La Convenzione ONU sui Diritti del Bambino è unica poiché è il primo strumento internazionale legalmente vincolante che difende i diritti dei giovanissimi, ma in realtà ha cambiato qualcosa? Di tutte le convenzioni sui diritti umani che siano mai state stese, la Convenzione sui Diritti del Bambino è stata quella che ci ha messo meno a essere firmata e ratificata. I firmatari promettevano non soltanto un mondo migliore, ma un mondo buono per i bambini.

La convenzione però viene sistematicamente sprezzata e violata, e non ci sono paesi che la violino più intensamente di quelli che sono stati i primi a firmare. Quasi ognuno degli obiettivi che si prefiggeva è andato peggiorando da quando è stata stesa. Allo stesso tempo non sono mai esistite al mondo tante organizzazioni per i diritti umani dedite agli interessi dei bambini, e mai le agenzie internazionali si sono mostrate più preoccupate del benessere dei giovani, quotidianamente si diffondono rapporti sulla circoncisione femminile, le mine di terra e la prostituzione. Di solito hanno un tono triste e sconfitto.
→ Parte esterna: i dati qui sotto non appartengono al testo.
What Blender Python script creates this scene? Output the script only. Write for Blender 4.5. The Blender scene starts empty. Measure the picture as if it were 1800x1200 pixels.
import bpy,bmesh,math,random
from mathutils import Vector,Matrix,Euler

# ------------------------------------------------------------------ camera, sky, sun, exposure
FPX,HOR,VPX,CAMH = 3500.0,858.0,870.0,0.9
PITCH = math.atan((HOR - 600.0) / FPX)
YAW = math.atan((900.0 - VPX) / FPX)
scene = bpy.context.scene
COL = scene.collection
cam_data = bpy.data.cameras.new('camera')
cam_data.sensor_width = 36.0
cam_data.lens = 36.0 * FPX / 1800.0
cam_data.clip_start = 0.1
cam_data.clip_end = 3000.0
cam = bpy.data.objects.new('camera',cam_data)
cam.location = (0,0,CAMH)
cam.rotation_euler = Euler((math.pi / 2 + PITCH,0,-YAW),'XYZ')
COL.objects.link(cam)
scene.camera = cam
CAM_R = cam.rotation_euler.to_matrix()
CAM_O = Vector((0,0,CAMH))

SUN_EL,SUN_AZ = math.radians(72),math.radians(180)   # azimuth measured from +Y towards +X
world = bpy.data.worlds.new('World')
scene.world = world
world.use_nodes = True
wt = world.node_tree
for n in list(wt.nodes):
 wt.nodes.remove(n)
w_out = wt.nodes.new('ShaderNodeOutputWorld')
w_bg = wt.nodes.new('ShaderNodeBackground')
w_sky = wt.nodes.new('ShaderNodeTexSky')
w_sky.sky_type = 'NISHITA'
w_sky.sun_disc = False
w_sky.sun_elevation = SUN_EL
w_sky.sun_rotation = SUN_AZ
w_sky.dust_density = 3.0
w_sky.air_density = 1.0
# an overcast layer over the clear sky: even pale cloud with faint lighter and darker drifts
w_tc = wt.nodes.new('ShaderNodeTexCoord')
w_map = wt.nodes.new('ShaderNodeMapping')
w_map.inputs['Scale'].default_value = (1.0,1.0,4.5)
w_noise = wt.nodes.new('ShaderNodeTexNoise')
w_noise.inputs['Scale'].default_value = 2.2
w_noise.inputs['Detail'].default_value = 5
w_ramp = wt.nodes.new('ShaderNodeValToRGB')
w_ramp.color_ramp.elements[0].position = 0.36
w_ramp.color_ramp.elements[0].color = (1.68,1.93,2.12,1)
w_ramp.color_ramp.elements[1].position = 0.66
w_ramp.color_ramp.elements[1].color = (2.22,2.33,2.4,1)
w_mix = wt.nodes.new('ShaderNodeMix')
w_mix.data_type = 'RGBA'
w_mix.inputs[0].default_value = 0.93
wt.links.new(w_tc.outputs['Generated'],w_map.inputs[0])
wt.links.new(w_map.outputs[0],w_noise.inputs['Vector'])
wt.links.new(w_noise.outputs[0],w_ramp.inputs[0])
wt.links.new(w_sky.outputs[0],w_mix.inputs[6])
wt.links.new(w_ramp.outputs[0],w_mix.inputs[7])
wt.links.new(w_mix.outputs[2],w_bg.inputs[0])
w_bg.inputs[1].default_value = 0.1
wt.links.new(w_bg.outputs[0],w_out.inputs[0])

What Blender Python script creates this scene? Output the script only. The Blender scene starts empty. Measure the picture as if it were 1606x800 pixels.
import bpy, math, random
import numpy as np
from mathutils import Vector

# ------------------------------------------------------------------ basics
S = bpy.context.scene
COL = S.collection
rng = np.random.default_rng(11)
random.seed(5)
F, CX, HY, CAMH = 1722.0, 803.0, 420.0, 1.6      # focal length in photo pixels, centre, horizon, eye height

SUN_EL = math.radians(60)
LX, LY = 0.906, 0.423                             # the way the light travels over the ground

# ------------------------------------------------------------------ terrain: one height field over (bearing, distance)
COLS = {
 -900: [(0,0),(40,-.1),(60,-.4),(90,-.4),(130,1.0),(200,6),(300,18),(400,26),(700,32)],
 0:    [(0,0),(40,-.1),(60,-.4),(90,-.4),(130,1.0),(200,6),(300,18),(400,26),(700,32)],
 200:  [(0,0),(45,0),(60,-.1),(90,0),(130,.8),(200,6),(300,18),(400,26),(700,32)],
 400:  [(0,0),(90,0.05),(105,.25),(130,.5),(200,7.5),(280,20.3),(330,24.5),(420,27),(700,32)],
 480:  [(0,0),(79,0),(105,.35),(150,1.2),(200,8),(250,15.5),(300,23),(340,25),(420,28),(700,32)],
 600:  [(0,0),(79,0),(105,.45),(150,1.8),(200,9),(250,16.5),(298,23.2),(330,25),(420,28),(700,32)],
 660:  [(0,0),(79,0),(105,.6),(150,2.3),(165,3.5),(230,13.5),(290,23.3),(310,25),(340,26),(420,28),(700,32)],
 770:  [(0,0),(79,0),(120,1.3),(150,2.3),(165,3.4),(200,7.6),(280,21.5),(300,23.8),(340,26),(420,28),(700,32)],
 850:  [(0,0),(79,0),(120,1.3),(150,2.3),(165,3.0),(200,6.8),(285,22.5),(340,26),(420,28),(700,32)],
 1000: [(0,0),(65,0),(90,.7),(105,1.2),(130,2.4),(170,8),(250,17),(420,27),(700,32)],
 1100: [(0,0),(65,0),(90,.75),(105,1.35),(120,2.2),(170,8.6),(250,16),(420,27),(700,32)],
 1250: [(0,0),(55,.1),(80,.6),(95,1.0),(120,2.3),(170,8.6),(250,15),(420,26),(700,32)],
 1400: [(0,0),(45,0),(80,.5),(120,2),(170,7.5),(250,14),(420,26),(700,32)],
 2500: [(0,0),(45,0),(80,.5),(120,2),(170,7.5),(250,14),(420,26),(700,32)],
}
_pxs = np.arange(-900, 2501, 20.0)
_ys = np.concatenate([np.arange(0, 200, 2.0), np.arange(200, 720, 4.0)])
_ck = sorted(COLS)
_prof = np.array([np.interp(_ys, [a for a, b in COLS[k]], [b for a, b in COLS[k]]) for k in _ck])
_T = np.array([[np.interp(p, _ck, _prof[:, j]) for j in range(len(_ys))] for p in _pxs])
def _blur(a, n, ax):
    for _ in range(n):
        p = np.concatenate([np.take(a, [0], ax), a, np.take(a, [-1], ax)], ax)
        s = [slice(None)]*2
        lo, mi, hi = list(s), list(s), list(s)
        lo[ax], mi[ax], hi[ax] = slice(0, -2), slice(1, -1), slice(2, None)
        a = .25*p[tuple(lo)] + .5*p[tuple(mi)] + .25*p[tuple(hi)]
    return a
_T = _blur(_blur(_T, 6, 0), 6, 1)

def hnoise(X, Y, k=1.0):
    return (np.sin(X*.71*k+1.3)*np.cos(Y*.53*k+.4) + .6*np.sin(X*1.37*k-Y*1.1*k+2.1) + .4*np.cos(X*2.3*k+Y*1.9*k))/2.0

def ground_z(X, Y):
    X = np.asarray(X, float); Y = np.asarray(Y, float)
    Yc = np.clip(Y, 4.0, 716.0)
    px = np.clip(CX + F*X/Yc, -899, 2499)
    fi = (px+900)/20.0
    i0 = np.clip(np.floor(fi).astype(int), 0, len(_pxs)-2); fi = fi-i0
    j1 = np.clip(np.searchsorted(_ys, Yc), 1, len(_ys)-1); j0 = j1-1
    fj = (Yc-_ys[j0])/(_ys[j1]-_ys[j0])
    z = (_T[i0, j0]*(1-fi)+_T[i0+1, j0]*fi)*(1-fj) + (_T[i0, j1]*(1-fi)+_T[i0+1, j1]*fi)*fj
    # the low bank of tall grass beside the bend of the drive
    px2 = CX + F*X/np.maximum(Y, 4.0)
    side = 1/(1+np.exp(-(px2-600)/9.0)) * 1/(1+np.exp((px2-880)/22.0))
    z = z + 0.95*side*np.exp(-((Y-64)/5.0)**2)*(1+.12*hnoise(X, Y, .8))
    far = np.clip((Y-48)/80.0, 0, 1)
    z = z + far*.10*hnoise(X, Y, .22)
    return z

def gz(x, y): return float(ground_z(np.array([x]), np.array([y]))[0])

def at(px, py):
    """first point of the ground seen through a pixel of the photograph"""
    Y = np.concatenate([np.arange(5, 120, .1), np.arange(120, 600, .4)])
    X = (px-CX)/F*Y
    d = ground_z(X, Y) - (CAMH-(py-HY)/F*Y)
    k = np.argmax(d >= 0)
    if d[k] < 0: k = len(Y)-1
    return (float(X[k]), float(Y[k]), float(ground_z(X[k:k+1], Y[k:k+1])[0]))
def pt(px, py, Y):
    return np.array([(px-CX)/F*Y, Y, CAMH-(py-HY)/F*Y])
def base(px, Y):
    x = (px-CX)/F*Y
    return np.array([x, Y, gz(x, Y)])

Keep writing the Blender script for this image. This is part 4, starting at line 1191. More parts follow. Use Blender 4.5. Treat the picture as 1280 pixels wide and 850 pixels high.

Secondo il direttore esecutivo dell'UNICEF, Carol Bellamy, il problema se questa sia un'operazione di facciata non si pone, così come non si pone la questione se abbia cambiato qualcosa, per lei ha cambiato le cose in maniera significativa. Il direttore dell'UNICEF dice che i bambini, che all'inizio del secolo non avevano praticamente diritti, alla sua conclusione hanno lo strumento legale più potente, che oltre a riconoscerne i diritti umani li protegge. Ma la fine dei maltrattamenti sui bambini non riguarda l'ONU o lo Stato, dice Carol Bellamy, riguarda noi e voi, "Pensate ai bambini. Che cosa abbiamo fatto ai nostri bambini?"